Education is Patrick's test
Thomas Birmingham's phone has been ringing a lot this week, in the wake of Governor Deval Patrick's plan to overhaul public education.
The former state Senate president was one of the last people to take on the task of reforming education in Massachusetts, in 1993. It was a valiant effort, but ultimately not enough.
"I don't think anybody thought in '93 that a bright day had dawned and that we would move on because all our education problems had been solved," Birmingham said yesterday.
The overriding issue then was the wild disparity between different communities in spending on education. But that emphasis proved simplistic.
The achievement gap was not nearly as well understood as it is now. "I think perhaps the disadvantages that poverty imposes were beyond what we might have accomplished, that it is a harder problem than we realized," he said. "We smuggle a host of issues into schools that are not educational."
Patrick's Readiness Program calls for dozens of changes to the way children are educated, from expanded early childhood education to free community colleges. The plan is still being digested, though critics have quickly focused on the lack, at this point, of an explanation for how this will be paid for. Funding will be but one of the challenges of overhauling a policy area with countless powerful and entrenched interests.
"I'm glad to see education return to a position of importance," Birmingham said. "I think it has received far too little attention in the past five years or so."
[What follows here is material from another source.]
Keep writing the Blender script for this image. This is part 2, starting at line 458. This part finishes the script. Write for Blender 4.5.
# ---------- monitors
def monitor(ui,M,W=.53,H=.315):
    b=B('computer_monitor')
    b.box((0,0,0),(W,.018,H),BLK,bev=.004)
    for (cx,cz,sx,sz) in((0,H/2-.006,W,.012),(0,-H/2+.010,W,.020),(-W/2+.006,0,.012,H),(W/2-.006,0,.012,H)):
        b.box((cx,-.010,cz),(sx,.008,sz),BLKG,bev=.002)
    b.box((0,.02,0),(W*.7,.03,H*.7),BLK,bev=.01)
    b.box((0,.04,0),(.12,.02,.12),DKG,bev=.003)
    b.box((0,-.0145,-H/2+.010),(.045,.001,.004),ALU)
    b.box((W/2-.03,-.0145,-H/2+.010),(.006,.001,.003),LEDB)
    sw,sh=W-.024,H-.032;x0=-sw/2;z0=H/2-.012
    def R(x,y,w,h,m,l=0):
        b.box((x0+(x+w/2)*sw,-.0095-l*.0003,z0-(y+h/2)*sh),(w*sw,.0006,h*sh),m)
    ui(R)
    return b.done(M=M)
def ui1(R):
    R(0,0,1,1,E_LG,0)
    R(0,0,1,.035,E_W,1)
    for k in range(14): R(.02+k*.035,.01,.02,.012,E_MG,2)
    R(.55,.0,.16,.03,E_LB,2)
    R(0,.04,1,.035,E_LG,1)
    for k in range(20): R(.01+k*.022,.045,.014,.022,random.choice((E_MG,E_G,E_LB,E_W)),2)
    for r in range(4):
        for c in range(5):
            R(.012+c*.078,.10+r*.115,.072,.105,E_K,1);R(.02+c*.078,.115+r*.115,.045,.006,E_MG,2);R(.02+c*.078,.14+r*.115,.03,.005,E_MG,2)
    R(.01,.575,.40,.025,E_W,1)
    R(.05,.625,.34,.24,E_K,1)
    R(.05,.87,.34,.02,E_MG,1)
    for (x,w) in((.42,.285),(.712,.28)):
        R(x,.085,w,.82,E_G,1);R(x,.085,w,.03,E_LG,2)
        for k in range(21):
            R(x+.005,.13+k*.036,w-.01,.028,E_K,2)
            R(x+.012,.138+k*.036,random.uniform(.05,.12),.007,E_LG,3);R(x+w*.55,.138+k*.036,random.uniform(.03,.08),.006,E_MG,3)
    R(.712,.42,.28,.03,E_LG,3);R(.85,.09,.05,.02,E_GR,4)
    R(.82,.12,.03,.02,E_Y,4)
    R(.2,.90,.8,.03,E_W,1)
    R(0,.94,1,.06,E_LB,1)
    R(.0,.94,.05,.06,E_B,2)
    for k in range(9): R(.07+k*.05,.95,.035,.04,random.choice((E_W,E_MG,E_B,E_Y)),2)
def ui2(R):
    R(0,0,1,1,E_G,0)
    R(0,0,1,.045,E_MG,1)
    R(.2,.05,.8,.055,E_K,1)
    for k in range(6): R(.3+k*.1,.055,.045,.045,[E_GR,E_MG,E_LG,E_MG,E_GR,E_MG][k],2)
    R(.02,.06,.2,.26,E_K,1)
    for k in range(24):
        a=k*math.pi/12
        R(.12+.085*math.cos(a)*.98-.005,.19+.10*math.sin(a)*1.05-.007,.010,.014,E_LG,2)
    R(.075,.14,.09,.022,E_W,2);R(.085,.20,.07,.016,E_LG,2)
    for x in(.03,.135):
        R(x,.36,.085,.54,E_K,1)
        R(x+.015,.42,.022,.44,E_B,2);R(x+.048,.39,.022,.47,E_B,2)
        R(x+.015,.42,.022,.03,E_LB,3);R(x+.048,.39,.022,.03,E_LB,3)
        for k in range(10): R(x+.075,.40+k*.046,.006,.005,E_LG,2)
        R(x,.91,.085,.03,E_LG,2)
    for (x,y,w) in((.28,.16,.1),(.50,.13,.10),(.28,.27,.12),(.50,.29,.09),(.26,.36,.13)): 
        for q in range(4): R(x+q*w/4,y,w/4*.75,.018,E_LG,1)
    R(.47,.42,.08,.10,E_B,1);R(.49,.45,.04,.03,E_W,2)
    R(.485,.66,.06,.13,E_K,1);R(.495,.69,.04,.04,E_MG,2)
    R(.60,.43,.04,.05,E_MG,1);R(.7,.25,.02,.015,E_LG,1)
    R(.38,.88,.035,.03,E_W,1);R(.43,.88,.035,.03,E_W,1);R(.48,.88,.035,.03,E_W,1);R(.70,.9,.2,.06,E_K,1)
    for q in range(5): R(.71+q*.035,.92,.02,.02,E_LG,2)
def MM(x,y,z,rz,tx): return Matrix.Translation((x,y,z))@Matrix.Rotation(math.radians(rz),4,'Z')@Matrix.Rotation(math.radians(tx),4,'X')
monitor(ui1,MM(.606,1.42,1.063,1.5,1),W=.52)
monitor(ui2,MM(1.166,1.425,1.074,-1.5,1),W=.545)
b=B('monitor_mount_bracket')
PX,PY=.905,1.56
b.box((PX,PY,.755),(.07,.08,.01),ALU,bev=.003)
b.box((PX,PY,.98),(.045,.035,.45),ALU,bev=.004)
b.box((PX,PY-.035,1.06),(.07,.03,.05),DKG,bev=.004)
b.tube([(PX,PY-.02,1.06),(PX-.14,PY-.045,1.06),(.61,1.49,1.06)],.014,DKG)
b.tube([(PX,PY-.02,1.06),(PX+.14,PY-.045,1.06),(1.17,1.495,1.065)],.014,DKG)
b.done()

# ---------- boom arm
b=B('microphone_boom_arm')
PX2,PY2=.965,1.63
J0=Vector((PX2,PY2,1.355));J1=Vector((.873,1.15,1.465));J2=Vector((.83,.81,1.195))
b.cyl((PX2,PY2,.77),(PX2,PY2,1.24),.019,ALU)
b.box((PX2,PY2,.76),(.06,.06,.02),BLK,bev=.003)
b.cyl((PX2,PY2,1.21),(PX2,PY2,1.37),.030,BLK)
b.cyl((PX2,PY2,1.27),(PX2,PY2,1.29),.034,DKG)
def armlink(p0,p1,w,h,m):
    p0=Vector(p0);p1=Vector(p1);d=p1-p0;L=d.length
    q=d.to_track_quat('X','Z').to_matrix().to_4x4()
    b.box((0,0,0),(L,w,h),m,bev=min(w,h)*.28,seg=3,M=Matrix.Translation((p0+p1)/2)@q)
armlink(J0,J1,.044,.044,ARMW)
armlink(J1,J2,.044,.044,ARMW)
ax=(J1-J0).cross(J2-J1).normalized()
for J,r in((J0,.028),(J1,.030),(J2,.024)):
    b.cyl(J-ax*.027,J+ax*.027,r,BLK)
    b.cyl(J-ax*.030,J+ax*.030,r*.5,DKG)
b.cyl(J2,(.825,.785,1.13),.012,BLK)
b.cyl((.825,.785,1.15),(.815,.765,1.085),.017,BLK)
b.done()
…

The jewel of 1990s education reform was the MCAS. It was proof that schools were now going to be awash in accountability. Even most critics would now concede that it has acted to raise academic standards and performance. The politicians declared victory and moved on.
Paul Reville, the incoming education secretary, views the new plan as growing directly out of Patrick's background as a child whose life was reshaped by educational opportunity.
"In the governor, we have someone who has seen that, feels that, and wants to make that experience universal rather than exceptional," Reville said.
I wish there were more of a role in Patrick's proposal for charter schools, which have provided educational choices to families that otherwise wouldn't have any. But, as Reville said yesterday, the fight between school districts, charter school advocates, and taxpayers has become exhausting. The charter school debate is all about turf and money, with education barely even an afterthought.
"We want to change the conversation," Reville told me. He said the administration wants to challenge school districts to embrace change. "Many critics believe the only way to reform education is from the outside in," Reville said. Change "has to be embraced in this new future, or maybe the critics are right."
The knock on Patrick has been obvious for some time. He has to prove that he can take sweeping ideas and translate them into meaningful public policy. To give him his due, he has stubbornly resisted advice to think smaller, to become a more conventional Beacon Hill politician. His $1 billion biotechnology initiative quieted some of his critics, but he is still trying to prove to the public that he is more than a gifted orator.
Governors are often reluctant to meddle too deeply in education. It's often a political loser, too complicated, too many constituencies, and too hard to measure success. If and when Patrick runs for reelection two years from now, we probably won't have a clear idea whether his education proposals have succeeded. That is anathema to politicians. What good is a politically messy idea that doesn't help you get reelected?
But if Patrick is successful in taking a sledgehammer to Massachusetts schools, he has a chance to deliver the kind of far-reaching change he promised. If he fails, it was just words. Morally and politically, this is the right issue to take on. But Patrick will get just so many points for effort. This is a far greater gamble than his bid to build a few casinos.